Promising to “give them the tools to be successful and then get out of the way,” Black kicked off the joint venture between the Department of Education and the Department of Agriculture.

“Through this partnership we hope to truly bridge any gaps that may exist from the farm to the cafeteria, bringing together communities as we create a sustainable farm-to-school program in Georgia,” added Black.

Selected as one of only three schools across the state for the pilot program known as “Feed My School For a Week”, Wauka Mountain Principal Dr. Jo Dinnan said the students were excited.

“We already have a horticulture program and our children are involved in it every day,” Dinnan said. “We have a green house with raised beds; right now they are working on compost.

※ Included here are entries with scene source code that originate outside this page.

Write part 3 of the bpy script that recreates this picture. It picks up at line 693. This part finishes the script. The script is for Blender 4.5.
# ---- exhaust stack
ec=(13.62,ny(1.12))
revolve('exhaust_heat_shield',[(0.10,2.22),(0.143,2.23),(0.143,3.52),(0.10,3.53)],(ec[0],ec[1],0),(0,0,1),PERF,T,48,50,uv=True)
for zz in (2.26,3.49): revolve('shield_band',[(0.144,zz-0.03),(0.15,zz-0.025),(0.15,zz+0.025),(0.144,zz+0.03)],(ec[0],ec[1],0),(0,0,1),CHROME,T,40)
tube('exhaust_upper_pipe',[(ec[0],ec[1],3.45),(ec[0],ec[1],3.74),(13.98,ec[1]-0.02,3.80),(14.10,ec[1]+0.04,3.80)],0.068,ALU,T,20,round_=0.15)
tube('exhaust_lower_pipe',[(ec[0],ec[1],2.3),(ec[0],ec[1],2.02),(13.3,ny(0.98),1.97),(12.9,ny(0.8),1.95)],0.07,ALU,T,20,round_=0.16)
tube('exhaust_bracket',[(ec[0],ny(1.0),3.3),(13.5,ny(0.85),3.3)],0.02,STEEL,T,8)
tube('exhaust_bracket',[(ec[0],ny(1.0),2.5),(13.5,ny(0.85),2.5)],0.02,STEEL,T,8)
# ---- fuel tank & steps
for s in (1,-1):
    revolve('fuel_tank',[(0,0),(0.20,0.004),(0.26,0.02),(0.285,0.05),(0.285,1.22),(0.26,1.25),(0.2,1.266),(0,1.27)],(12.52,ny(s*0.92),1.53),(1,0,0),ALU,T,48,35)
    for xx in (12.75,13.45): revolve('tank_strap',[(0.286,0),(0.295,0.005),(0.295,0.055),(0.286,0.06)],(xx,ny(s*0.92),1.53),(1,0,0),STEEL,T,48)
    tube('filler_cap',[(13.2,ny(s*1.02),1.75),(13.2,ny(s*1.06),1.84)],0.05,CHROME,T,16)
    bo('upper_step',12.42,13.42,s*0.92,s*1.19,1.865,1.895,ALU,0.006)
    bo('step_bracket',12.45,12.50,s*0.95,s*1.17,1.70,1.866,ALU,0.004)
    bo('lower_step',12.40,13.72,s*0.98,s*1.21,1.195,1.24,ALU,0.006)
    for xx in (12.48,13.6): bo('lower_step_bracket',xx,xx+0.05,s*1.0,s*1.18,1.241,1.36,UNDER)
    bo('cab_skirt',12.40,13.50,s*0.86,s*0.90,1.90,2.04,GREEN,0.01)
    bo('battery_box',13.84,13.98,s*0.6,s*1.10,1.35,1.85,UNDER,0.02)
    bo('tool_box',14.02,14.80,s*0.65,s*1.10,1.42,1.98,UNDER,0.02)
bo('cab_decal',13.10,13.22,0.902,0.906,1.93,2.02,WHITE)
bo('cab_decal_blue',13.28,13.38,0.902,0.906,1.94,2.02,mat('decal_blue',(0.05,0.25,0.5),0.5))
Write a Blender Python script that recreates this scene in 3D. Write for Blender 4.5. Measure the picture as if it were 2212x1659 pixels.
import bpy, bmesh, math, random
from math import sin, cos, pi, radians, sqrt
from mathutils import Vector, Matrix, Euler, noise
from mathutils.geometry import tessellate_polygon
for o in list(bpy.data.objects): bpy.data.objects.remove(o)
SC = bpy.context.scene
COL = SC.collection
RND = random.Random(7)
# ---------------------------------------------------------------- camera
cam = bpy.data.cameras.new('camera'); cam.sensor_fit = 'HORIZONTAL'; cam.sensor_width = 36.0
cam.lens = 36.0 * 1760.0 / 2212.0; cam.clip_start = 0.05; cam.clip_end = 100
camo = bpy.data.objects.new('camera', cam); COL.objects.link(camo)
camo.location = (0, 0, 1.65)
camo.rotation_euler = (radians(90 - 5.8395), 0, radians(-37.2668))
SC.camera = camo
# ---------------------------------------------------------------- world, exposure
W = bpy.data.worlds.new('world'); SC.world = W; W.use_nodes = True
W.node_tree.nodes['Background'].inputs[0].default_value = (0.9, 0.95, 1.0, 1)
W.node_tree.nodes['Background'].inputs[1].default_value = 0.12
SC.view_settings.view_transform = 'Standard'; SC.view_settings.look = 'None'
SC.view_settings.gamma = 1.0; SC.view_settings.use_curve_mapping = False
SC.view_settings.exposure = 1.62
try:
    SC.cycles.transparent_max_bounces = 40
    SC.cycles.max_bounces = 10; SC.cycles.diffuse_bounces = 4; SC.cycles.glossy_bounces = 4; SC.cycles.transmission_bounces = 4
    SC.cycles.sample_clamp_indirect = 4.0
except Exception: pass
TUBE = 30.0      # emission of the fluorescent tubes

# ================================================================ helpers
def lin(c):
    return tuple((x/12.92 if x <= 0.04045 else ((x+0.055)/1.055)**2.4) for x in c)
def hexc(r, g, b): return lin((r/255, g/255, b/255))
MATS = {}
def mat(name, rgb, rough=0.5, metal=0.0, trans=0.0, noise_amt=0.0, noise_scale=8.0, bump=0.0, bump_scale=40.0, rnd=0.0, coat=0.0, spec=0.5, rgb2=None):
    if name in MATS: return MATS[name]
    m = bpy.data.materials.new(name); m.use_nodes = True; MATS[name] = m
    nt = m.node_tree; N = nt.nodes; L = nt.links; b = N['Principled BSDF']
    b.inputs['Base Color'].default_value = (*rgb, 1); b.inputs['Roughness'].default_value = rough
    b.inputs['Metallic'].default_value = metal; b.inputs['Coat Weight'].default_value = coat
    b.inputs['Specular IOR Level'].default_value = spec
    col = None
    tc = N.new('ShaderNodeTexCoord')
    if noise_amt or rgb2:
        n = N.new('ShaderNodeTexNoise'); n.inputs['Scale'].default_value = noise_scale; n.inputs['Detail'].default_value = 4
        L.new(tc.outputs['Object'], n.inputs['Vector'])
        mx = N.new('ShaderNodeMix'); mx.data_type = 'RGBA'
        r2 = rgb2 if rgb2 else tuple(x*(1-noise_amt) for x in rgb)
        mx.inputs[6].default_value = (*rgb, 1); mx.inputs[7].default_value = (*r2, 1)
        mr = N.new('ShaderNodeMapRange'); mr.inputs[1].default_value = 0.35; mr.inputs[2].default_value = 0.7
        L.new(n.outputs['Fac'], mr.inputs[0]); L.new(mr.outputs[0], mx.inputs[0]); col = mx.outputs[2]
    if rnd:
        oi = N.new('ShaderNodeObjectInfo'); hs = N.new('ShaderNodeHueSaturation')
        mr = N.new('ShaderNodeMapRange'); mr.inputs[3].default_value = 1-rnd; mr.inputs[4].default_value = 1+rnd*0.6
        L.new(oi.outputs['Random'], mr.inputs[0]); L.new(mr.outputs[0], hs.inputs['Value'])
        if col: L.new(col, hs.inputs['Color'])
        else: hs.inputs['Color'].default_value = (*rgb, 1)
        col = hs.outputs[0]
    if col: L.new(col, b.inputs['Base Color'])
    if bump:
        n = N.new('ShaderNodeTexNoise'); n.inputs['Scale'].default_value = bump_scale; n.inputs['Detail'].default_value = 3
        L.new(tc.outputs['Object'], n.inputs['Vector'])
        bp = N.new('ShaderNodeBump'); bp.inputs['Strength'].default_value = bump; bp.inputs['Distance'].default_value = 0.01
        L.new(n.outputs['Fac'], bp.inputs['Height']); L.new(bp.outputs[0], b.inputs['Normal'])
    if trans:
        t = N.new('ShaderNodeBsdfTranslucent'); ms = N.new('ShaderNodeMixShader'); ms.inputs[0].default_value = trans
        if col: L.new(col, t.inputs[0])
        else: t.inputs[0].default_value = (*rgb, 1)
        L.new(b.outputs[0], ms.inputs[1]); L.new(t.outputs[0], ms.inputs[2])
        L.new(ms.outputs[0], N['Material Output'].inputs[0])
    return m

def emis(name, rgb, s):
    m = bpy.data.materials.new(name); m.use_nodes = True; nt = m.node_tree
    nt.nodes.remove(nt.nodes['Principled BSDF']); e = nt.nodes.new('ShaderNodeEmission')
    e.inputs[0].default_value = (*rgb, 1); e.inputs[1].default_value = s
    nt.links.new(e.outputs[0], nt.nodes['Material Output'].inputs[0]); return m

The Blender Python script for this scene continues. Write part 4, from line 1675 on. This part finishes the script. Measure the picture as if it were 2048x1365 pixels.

They are really interested in this.”

Hall County School Superintendent Will Schofield echoed Dinnan’s words.

“Being an old farm boy, I’m extremely excited about the possibility of pushing the Georgia-grown ‘Feed My School For a Week’ program here at Wauka Mountain Elementary,” Schofield said. Schofield later went on to explain that he was a seventh generation dairy man.

Melanie Hollingsworth, Nutritional Director and Outreach Specialist for the DOA, said that during the second week of May their target was to provide “75 to 100 percent of Georgia-grown products on that plate for an entire week during lunchtime.”

“This is the perfect school. If we can’t do it here, if we can’t promote a farm-to-school program with the community support you have here…then we can’t do it anywhere,” Hollingsworth said.

Noting the challenges facing such an effort and all the checks and balances needed to insure a safe and successful program, Hollingsworth said, “If it is that difficult to get Georgia produce in the schools then something needs to be done about it.”

Fifth grade student Evan Dover said his family has a farm and he enjoys his family’s garden. Asked what local items he would like to see as part of future school lunches, Evan said, “I especially love the corn on the cob we grow here.”

“You may think I’m crazy, but we’re going to make it happen and it is happening,” Director Hollingsworth added with determined confidence.

The lunch program commences May 7th.